**Work to do**: Using the data that follows, return exactly the lines from the one that contains "What Blender Python" through the one that contains "R = math.radians", ends included.

**Entries shown**:
/---
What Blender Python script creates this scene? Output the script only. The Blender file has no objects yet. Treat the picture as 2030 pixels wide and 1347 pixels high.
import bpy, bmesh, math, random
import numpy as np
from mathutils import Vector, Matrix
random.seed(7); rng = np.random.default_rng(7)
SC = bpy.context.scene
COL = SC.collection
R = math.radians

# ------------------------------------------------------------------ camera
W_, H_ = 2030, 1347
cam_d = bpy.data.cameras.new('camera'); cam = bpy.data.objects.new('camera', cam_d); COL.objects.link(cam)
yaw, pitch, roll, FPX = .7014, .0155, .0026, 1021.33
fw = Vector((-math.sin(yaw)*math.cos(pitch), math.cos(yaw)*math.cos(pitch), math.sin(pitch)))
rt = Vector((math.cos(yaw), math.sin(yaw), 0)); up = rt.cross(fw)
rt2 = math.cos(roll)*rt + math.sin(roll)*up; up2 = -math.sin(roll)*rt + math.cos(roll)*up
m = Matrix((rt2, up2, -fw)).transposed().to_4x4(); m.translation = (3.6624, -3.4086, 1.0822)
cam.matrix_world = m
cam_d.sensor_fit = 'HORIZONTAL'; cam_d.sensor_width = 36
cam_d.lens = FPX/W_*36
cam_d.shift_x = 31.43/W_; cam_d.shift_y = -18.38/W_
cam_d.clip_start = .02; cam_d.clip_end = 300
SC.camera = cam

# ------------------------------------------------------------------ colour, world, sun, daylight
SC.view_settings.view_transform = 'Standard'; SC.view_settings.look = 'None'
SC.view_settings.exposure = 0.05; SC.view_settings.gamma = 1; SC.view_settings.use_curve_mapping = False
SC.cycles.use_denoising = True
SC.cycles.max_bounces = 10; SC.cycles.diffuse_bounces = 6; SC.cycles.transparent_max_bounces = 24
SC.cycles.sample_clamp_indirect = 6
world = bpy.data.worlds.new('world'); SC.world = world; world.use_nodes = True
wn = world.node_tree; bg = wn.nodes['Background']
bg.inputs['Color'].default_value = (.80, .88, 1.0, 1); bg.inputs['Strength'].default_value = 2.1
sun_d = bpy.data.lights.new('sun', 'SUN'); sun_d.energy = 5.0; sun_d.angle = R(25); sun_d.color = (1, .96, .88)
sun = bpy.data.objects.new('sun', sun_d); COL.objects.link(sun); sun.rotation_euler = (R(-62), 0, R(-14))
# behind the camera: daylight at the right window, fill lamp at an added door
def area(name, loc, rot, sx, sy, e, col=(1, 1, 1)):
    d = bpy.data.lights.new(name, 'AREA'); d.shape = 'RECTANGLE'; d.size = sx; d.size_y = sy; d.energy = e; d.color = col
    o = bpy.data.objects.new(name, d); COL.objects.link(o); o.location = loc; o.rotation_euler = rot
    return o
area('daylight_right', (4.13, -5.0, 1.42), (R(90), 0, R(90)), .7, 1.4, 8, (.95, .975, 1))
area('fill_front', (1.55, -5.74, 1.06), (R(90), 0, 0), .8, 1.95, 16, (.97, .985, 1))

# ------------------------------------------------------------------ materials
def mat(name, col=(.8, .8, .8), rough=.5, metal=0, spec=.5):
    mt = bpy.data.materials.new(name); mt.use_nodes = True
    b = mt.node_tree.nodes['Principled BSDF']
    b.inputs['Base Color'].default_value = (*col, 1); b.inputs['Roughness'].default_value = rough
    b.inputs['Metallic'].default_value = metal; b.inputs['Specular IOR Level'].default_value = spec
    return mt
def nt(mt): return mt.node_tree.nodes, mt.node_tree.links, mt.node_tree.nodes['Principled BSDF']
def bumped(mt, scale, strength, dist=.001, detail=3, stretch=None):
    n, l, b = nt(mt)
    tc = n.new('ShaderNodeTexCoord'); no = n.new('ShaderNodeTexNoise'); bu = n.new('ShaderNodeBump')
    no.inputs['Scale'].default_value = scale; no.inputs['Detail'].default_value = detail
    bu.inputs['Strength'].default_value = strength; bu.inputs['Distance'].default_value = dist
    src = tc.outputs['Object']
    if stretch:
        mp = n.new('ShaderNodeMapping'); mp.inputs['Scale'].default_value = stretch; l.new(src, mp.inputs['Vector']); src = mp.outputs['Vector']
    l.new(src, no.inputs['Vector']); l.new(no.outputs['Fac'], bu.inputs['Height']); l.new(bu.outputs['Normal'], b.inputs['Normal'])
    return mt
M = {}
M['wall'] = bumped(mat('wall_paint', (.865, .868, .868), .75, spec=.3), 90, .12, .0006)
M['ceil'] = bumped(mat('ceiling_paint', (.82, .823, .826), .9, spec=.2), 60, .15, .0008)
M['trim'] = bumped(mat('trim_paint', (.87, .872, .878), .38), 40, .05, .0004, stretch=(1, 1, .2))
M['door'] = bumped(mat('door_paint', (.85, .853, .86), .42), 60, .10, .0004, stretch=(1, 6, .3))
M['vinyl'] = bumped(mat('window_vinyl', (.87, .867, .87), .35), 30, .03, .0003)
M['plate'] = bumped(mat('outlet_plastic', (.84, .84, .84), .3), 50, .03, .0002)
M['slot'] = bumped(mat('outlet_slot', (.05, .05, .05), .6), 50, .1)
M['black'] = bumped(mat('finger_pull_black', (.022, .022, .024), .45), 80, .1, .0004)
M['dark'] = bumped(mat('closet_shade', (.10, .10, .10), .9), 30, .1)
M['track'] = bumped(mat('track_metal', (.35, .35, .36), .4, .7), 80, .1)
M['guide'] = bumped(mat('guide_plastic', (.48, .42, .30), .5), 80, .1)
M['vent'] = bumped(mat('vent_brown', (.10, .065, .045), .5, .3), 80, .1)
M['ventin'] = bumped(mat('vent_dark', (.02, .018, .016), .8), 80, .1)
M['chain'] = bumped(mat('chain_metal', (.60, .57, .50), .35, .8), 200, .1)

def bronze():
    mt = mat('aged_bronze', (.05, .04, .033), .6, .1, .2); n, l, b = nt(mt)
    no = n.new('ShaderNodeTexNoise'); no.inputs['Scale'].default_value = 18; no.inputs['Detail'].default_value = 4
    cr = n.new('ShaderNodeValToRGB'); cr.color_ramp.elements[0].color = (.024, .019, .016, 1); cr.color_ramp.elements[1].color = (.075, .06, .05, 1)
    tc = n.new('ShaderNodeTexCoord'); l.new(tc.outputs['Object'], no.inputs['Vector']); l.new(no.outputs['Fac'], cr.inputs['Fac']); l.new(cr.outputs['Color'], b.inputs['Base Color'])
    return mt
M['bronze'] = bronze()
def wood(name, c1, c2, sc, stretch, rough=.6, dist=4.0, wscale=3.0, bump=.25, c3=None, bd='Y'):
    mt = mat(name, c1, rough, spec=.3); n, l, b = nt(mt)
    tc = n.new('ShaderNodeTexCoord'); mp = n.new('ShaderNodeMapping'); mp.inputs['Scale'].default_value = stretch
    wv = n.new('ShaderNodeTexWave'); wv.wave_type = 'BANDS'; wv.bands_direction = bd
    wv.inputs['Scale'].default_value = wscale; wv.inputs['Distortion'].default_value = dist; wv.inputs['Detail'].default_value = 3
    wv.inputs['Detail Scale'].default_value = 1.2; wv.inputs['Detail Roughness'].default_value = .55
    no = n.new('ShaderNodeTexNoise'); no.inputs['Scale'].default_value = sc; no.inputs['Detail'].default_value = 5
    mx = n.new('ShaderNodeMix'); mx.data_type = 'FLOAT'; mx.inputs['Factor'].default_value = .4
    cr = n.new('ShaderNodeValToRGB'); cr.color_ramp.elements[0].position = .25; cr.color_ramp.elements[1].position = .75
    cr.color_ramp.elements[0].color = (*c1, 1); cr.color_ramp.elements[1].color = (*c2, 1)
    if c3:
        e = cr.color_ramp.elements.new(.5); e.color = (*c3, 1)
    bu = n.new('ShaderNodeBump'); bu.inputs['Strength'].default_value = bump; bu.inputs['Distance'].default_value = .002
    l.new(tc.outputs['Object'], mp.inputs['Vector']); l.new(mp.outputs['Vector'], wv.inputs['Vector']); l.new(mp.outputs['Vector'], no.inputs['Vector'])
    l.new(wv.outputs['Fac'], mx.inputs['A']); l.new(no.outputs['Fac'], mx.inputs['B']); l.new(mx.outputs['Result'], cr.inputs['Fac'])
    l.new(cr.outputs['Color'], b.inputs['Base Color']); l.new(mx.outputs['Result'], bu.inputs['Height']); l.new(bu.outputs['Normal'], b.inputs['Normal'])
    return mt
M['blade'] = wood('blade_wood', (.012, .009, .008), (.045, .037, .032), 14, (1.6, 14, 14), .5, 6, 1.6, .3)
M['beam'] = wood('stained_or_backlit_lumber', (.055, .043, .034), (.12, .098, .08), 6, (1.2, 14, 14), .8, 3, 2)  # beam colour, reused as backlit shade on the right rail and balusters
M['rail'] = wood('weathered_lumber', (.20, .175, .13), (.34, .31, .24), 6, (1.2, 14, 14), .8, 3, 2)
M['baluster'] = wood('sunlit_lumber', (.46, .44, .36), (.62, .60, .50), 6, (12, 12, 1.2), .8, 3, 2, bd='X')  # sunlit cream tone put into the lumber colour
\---
/---
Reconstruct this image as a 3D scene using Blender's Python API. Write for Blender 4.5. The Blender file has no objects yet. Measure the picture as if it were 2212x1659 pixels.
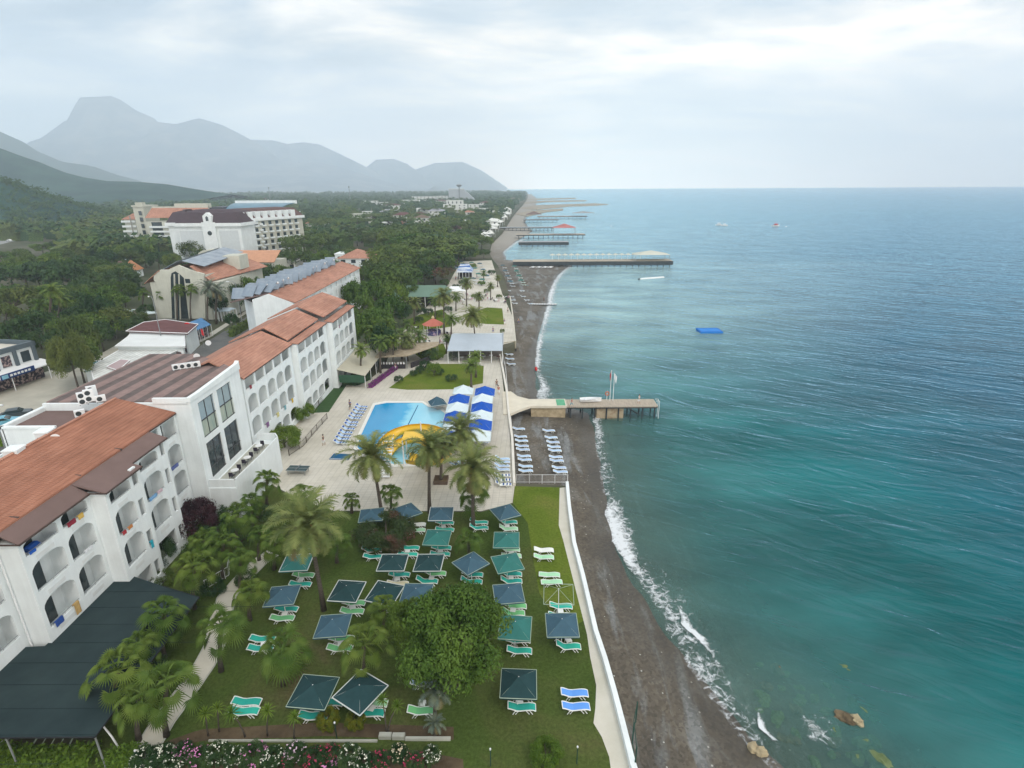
\---
/---
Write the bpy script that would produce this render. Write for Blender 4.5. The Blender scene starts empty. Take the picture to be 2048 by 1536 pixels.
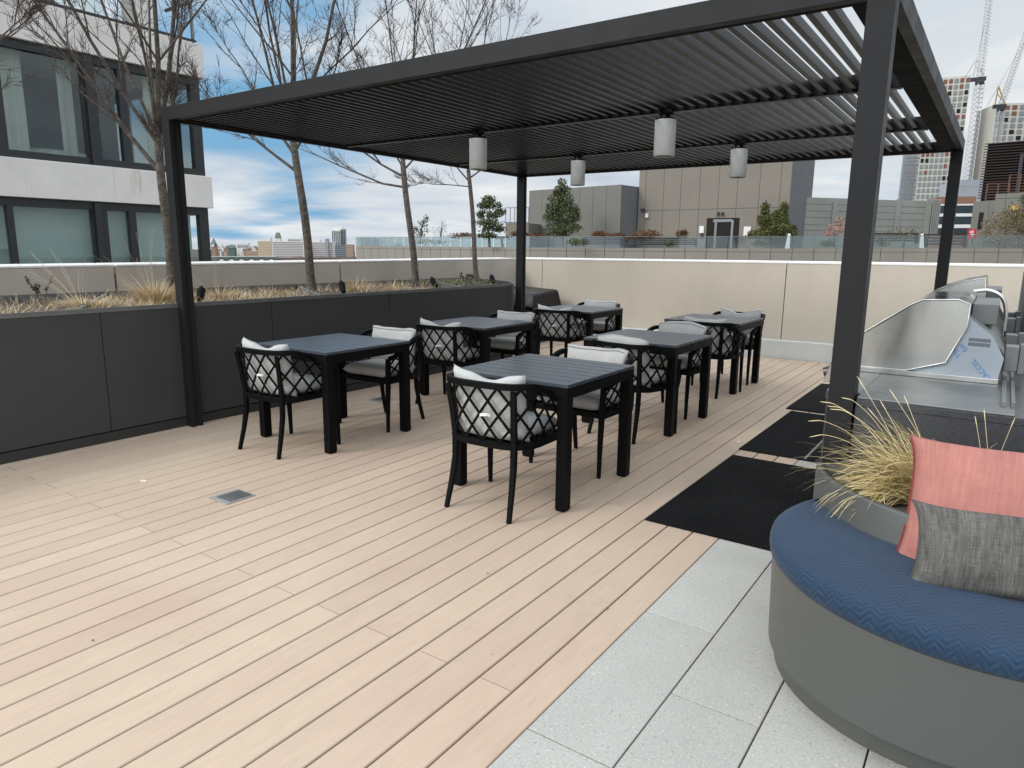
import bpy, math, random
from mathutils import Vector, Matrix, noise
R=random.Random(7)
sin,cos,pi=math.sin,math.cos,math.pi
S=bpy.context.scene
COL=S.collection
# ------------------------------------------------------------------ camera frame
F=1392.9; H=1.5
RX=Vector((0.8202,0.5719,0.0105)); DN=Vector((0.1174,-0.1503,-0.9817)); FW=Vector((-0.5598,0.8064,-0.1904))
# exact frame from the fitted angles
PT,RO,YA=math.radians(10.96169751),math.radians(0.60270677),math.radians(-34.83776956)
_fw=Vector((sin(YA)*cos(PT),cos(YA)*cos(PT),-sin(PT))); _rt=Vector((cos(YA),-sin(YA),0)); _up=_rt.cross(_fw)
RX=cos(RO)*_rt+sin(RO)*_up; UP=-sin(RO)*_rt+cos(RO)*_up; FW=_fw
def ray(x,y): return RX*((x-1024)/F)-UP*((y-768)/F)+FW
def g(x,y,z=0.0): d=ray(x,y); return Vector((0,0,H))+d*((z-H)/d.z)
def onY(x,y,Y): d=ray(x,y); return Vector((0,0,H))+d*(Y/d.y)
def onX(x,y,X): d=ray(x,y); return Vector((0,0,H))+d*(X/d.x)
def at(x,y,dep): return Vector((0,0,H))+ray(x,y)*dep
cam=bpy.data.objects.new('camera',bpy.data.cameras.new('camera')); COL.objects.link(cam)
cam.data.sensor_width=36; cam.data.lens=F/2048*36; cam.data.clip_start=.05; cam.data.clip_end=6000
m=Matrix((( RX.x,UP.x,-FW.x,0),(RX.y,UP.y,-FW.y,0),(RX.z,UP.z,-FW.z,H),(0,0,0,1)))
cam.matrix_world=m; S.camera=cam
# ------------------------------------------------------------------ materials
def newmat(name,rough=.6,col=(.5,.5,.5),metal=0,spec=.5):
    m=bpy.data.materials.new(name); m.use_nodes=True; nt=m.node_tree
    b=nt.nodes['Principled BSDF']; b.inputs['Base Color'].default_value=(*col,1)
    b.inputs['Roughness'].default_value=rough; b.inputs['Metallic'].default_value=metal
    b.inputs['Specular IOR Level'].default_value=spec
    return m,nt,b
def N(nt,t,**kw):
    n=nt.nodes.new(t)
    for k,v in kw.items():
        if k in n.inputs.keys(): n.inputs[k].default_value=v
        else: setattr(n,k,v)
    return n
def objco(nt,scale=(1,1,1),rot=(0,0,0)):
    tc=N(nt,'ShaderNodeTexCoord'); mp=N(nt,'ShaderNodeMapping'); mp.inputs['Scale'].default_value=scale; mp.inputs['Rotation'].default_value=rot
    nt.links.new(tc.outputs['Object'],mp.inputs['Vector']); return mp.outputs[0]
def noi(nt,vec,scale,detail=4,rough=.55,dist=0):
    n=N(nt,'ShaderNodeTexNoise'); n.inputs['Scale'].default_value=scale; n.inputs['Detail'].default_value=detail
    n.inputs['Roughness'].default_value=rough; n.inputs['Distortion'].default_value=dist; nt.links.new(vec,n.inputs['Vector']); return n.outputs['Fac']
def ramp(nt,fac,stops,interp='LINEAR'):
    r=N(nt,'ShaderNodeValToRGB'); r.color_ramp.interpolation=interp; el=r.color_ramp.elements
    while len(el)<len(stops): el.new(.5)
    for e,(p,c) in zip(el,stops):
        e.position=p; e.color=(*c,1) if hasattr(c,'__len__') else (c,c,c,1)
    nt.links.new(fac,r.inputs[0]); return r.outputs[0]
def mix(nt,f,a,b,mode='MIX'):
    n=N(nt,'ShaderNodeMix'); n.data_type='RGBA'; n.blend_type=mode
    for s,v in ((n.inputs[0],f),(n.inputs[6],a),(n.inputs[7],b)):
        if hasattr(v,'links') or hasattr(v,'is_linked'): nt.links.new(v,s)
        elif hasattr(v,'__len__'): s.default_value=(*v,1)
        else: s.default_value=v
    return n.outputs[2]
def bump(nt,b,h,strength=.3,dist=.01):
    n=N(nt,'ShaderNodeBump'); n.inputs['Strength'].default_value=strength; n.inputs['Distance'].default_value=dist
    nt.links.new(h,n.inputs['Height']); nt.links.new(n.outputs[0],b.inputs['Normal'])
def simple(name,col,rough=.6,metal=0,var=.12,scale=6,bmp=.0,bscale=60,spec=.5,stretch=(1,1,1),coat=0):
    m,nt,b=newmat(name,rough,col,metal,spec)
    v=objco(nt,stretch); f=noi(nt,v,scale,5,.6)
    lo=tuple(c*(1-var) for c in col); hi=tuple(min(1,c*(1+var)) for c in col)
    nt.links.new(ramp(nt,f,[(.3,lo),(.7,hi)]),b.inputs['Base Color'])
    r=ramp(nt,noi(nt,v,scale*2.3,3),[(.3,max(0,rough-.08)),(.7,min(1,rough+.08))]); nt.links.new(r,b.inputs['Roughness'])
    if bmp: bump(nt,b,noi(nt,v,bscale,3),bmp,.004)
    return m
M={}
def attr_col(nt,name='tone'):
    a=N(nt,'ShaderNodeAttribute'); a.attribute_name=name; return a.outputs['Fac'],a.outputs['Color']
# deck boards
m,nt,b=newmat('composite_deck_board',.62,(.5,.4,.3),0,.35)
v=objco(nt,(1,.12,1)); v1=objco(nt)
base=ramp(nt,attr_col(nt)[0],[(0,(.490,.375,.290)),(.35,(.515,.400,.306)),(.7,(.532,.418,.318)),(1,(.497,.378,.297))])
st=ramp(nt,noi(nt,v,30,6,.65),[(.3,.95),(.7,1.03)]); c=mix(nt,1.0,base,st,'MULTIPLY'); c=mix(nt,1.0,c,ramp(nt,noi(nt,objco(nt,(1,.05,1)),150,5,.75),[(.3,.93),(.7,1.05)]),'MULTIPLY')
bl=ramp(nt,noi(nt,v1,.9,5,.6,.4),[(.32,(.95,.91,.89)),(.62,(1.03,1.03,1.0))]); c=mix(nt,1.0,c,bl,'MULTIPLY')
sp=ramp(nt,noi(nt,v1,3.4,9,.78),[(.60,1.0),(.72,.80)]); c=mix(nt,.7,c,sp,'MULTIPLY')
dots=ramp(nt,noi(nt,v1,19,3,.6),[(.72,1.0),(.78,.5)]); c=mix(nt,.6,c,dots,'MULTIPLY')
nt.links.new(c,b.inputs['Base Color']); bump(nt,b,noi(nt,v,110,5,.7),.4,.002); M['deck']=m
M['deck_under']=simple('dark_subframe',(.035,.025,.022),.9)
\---
**The completed task**:
What Blender Python script creates this scene? Output the script only. The Blender file has no objects yet. Treat the picture as 2030 pixels wide and 1347 pixels high.
import bpy, bmesh, math, random
import numpy as np
from mathutils import Vector, Matrix
random.seed(7); rng = np.random.default_rng(7)
SC = bpy.context.scene
COL = SC.collection
R = math.radians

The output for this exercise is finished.